Noisy, silly, gratingly upbeat, and piously sentimental, ''Cheaper by the Dozen 2" is what passes for wholesome family entertainment these days. It's the sort of movie to send small children and grandparents out of the theater hugging each other and strong men in search of bourbon.

Any resemblance to the original 1948 bestseller ''Cheaper by the Dozen" and the ensuing 1950 movie has long been obliterated by the needs of the marketplace: The DVD player in your den is hungry, and this movie means to feed it. So we get more of what made 2003's ''Cheaper" remake an across-the-board hit: Steve Martin with his frontal lobes removed as football coach Tom Baker, Bonnie Hunt as his loving, no-nonsense wife Kate, and a sprawling brood of kids with varying degrees of attitude.

They're beginning to grow up and pull away, though, a natural process that fills Tom with panic. Oldest daughter Nora (Piper Perabo) and her husband (Jonathan Bennett) are expecting their first child, while son Charlie (Tom Welling) yearns to strike out on his own and graduating daughter Lorraine (Hilary Duff) is off to New York for a magazine internship.

In a last-ditch effort to keep the clan together, Tom rents the Wisconsin lakefront cabin at which the family once spent their summers. Nostalgia isn't what it used to be: The place is a dump, the local pack rat is more brazen than ever, and Tom's high school rival now lives across the lake with his eight children in a McMansion the size of a retirement complex.

Said rival, Jimmy Murtaugh, is played by Eugene Levy as a gloating nudnick whose tan appears to have been applied with a putty knife. Jimmy's on his third wife (Carmen Electra; the script can't decide whether she's a sensitive soul or a jiggly bimbo) and he's a taskmaster with his kids, making them spend two hours a day reading and writing.

One of Tom's brood dismisses this as ''lame," but it doesn't sound that terrible to me -- it's a lot closer, ironically, to how efficiency expert Frank Bunker Gilbreth treated his children in the original ''Cheaper by the Dozen." Kate delivers the movie's countervailing philosophy when she tells her husband, ''We give our kids love and guidance. What else is there?" Those who might offer suggestions -- ''culture," ''individual attention," ''tax-free municipal bonds" -- are obviously subversives.

Still, ''Cheaper" rolls along on well-greased wheels. The burden of the plot's little dramas falls on the younger kids, in particular Alyson Stoner as tomboy tweener Sarah. Conceiving a crush on daredevil Eliot Murtaugh (Taylor Lautner from ''The Adventures of Shark Boy and Lava Girl in 3D"), Sarah gets mopey and starts fiddling with make-up. Mom tells her ''when you like a boy, don't be anything but yourself," but then the family offers her up on a first date with a full makeover, another of the movie's weird mixed messages. Elsewhere, there's a rote romance between Charlie and the oldest Murtaugh girl (Jaime King), while Duff just looks like she'd rather be in a different movie -- she's angry and haggard here, not at all pleasant company.

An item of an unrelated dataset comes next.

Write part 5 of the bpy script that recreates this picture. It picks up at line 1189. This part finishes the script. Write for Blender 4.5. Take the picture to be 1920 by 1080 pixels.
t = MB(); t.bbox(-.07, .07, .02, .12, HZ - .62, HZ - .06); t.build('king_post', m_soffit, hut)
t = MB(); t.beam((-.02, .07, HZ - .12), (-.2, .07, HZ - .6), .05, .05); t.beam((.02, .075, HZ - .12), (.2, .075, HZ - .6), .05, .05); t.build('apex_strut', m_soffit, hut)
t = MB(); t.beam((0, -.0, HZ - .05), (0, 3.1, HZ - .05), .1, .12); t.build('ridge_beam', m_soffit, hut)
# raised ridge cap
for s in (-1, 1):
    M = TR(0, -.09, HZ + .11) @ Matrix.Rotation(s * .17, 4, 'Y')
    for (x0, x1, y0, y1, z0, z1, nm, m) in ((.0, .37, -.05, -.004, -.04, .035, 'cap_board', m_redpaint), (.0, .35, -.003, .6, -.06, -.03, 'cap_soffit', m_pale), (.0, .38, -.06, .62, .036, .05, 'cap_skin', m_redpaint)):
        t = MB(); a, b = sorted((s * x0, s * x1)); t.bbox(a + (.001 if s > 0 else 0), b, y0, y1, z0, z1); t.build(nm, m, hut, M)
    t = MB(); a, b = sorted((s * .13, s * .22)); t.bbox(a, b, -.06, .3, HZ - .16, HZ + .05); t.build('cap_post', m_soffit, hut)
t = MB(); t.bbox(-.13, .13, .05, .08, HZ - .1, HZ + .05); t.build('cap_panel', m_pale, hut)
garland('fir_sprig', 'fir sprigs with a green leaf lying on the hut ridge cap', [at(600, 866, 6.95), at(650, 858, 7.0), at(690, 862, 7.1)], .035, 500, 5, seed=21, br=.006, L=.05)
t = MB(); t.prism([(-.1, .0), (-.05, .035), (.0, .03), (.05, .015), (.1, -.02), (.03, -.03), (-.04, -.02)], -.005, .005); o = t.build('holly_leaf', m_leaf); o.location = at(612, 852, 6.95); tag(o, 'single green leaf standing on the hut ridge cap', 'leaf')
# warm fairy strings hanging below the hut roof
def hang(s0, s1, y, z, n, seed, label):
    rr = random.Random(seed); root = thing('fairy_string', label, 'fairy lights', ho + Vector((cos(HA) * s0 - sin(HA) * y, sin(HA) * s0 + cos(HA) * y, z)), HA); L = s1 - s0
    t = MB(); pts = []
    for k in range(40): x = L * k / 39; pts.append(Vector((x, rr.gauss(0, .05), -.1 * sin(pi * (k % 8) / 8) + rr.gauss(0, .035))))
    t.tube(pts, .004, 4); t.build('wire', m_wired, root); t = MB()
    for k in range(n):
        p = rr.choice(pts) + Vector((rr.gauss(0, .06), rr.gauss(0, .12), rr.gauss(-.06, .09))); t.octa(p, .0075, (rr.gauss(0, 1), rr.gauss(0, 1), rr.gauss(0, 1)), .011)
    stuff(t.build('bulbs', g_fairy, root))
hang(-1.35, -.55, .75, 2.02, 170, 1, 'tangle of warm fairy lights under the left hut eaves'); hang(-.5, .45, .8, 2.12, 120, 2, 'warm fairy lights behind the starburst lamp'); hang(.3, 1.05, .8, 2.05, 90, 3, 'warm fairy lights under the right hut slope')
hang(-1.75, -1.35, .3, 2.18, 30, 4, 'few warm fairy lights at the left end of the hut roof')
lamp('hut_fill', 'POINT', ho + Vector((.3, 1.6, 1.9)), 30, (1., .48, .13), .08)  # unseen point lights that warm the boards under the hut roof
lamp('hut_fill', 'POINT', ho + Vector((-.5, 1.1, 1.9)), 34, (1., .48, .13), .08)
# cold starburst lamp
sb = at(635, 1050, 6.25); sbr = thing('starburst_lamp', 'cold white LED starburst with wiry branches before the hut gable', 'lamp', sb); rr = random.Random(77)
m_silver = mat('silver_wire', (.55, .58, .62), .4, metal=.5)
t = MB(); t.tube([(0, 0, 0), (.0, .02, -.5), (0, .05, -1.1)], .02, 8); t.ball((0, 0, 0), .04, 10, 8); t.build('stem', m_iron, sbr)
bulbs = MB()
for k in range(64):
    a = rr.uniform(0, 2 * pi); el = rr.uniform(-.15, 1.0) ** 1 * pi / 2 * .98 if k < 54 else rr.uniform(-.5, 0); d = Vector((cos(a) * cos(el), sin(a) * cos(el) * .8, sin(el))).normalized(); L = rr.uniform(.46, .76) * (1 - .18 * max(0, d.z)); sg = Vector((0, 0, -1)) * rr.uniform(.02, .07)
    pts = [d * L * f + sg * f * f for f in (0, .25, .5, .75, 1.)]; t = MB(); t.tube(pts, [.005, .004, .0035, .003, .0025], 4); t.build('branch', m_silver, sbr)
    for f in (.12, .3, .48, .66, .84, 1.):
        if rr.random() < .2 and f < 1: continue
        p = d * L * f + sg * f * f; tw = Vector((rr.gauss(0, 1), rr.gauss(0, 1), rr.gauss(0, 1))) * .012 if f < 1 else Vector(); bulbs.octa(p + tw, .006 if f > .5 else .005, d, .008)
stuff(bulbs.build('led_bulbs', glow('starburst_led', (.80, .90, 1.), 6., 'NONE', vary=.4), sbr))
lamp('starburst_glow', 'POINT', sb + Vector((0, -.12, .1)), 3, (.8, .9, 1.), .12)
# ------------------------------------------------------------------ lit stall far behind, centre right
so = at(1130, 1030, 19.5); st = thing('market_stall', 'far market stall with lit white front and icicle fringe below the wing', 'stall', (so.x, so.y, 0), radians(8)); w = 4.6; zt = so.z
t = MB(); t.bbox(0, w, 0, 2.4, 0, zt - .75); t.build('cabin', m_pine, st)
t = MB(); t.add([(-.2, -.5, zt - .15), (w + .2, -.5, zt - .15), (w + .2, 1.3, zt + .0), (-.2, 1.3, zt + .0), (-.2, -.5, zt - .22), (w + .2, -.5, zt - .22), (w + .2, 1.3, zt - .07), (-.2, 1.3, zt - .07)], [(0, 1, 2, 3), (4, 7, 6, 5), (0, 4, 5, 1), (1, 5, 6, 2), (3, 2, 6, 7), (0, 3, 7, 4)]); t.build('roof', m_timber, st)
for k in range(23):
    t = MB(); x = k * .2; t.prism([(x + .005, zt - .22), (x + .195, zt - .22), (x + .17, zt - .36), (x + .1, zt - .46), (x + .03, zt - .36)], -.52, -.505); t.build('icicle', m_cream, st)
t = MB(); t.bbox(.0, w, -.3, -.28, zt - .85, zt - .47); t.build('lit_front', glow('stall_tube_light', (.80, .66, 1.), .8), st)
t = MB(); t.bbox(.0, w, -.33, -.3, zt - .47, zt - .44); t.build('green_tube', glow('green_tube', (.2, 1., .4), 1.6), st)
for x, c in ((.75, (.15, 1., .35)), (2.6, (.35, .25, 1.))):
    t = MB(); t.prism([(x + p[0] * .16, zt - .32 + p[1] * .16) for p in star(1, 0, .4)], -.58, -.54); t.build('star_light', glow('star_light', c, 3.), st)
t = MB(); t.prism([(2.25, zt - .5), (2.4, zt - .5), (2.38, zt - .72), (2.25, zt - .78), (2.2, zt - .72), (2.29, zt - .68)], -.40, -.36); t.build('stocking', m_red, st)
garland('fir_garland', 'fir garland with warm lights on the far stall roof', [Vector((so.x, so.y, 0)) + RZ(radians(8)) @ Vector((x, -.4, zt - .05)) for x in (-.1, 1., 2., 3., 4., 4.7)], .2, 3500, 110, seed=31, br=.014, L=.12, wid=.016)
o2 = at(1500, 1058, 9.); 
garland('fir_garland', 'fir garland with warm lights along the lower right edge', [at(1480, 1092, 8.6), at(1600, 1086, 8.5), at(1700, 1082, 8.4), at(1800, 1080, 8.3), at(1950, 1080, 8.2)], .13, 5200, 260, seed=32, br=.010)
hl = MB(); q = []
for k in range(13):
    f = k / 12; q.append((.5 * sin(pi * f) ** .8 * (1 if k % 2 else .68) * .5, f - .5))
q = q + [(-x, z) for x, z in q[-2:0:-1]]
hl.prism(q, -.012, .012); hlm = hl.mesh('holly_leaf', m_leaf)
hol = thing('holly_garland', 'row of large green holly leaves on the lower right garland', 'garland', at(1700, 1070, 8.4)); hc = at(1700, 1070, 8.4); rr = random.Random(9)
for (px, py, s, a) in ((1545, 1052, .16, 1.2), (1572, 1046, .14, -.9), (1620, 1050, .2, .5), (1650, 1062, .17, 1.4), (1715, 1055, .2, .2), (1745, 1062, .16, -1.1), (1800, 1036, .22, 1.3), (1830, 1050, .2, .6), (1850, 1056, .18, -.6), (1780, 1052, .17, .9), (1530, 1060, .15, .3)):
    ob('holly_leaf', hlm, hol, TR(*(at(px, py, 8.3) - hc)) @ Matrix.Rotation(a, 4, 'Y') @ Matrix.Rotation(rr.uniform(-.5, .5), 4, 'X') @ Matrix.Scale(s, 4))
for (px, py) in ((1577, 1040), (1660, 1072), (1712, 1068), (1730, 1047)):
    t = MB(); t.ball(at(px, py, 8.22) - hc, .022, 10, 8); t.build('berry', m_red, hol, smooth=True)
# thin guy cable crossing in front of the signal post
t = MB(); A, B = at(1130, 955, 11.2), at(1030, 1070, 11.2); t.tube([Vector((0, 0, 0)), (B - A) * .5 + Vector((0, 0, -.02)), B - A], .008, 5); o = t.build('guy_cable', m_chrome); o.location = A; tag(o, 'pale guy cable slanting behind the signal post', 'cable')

The burden of slapstick falls on Martin, of course, and those of us who treasure the goofball intellectual wit of the comedian's early career may watch in dismay as Tom takes water-ski pratfalls and suffers random crotch injuries, never ceasing to grin a well-paid, defanged grin.

Your kids will laugh -- hell, my kids will laugh -- but speaking as a father, I have to say Tom Baker is one idiot patriarch too many. We're saddled with the cliche dumb daddy in ads, TV sitcoms, comic strips, but a neutered Steve Martin is the last straw. I therefore announce the founding of a new anti-defamation organization, Fathers United against Dopey Dads -- or F.U.D.D. -- and call for volunteers and greater media awareness of this slanderous stereotype. A dad is a terrible thing to waste, and ''Cheaper by the Dozen 2" is one vast, cheery wasteland.